Set exercise>
Copy down every line where the string "this" shows up.

Data shown>
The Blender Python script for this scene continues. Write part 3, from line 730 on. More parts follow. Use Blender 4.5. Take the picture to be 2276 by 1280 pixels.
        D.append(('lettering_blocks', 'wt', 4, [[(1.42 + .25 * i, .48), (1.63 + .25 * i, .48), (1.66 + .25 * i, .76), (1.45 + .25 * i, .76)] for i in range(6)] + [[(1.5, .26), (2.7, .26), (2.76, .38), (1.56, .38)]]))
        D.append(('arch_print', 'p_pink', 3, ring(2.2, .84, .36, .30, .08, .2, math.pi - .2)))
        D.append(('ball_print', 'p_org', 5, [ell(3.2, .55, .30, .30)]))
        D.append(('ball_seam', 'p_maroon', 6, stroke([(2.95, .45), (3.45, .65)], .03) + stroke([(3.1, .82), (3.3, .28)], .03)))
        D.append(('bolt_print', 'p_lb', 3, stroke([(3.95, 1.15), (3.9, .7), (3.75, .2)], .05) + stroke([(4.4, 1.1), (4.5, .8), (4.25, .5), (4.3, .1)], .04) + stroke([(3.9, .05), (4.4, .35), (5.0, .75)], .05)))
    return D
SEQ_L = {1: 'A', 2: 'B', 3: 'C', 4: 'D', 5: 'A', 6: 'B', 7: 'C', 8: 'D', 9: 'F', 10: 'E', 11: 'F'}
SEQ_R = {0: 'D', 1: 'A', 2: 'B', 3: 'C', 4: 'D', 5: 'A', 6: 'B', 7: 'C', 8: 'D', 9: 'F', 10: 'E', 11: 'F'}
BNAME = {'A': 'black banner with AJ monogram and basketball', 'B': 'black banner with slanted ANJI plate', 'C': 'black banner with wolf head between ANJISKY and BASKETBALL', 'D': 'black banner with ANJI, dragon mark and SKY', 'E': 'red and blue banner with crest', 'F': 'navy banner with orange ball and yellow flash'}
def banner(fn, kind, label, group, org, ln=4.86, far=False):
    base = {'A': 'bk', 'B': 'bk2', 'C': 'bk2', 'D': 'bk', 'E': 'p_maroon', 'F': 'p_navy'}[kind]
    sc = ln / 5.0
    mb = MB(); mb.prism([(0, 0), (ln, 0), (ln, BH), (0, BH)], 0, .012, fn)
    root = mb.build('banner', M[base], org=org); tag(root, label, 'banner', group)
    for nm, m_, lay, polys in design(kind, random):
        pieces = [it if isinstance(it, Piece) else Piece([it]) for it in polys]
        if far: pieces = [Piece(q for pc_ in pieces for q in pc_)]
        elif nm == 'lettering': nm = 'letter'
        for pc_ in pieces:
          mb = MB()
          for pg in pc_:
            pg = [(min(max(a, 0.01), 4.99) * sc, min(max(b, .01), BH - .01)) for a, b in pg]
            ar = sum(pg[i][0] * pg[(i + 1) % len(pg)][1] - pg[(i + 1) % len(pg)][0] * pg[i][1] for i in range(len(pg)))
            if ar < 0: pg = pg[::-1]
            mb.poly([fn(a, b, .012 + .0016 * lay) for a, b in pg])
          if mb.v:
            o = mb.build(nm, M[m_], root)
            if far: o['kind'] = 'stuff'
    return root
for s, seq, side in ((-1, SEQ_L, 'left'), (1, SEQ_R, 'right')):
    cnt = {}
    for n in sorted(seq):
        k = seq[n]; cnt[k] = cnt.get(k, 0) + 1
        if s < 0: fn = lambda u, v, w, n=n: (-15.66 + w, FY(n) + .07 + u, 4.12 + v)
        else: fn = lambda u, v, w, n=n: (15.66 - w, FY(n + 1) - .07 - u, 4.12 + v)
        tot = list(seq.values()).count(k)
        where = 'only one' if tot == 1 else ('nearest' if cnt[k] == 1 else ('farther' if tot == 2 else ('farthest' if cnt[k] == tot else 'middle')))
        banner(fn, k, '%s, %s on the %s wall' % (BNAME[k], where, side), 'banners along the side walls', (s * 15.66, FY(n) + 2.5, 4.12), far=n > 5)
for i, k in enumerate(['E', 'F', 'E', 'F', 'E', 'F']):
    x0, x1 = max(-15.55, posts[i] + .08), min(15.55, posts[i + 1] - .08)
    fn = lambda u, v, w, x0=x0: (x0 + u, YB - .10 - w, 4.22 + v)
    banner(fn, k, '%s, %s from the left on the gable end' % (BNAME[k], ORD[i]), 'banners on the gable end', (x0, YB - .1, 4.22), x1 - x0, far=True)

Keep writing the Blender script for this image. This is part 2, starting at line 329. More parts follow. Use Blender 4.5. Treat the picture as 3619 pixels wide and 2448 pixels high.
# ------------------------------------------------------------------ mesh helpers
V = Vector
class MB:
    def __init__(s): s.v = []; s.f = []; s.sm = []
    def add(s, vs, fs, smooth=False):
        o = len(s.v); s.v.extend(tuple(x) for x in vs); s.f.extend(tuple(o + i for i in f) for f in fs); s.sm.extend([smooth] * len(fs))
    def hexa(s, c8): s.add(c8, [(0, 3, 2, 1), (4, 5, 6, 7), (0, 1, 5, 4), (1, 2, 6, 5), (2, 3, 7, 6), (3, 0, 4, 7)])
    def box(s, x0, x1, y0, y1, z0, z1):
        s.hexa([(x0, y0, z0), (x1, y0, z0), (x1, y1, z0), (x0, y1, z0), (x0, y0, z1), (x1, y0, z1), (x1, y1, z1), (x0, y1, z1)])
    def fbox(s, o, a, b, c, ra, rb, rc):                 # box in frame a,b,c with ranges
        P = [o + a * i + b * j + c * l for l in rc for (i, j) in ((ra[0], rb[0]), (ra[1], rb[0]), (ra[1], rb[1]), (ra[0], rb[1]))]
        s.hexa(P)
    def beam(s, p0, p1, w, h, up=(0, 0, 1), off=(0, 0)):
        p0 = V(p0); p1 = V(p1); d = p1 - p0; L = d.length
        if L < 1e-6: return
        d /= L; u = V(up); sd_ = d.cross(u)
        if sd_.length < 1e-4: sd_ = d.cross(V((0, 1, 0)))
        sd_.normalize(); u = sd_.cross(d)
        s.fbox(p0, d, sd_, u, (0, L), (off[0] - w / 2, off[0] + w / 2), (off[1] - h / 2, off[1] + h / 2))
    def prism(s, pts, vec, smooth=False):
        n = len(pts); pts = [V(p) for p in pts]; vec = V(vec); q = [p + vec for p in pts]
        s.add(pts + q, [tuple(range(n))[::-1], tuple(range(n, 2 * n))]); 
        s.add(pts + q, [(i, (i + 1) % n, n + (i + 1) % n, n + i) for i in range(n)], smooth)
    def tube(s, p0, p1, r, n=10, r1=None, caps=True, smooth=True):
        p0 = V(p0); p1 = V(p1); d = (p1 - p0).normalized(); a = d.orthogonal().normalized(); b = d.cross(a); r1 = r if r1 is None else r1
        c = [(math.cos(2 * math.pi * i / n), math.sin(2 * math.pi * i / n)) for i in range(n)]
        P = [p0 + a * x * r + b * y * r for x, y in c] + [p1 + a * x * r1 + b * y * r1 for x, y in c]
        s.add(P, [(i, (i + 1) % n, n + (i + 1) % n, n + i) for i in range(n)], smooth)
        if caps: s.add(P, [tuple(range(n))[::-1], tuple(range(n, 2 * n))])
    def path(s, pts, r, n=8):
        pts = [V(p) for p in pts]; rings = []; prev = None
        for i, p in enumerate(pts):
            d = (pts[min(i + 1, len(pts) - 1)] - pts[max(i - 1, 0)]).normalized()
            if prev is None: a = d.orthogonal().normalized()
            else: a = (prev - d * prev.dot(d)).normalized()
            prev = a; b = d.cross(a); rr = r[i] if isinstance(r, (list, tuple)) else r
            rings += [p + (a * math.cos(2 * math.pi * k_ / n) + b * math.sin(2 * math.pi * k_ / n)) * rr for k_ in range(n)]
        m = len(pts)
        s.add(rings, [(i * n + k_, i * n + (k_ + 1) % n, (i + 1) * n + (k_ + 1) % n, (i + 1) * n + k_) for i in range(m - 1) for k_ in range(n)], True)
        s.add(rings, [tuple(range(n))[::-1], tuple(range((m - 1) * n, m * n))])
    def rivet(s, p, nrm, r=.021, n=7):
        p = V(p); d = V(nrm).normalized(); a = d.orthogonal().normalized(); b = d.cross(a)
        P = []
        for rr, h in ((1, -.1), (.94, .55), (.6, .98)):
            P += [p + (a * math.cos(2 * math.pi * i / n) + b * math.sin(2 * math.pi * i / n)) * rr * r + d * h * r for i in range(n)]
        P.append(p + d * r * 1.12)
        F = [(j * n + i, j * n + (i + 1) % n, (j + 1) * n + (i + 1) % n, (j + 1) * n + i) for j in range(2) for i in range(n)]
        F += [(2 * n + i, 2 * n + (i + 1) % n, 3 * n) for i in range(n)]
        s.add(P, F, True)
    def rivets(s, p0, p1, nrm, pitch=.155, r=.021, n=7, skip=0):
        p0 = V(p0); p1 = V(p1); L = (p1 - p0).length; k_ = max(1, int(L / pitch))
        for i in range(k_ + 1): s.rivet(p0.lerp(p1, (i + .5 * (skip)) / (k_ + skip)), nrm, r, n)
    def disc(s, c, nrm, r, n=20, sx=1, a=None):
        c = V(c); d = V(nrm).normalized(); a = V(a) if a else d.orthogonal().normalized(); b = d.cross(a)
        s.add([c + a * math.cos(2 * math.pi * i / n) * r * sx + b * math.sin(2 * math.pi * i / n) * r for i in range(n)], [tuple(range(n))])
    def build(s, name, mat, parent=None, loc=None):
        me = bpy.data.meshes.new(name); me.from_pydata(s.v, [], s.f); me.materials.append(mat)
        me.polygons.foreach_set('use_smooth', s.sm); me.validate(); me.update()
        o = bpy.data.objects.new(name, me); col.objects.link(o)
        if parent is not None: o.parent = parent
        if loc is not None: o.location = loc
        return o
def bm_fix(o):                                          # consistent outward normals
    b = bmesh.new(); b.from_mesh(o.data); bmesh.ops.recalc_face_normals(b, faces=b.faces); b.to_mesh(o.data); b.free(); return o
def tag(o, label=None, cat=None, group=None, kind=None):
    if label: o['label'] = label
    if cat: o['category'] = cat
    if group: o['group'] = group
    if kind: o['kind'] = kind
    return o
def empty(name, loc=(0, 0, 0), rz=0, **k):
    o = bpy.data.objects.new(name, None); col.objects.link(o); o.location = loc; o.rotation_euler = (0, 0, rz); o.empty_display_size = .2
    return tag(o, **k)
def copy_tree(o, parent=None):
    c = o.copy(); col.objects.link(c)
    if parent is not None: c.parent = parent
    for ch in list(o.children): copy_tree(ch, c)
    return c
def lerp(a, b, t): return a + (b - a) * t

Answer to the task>
The Blender Python script for this scene continues. Write part 3, from line 730 on. More parts follow. Use Blender 4.5. Take the picture to be 2276 by 1280 pixels.
Keep writing the Blender script for this image. This is part 2, starting at line 329. More parts follow. Use Blender 4.5. Treat the picture as 3619 pixels wide and 2448 pixels high.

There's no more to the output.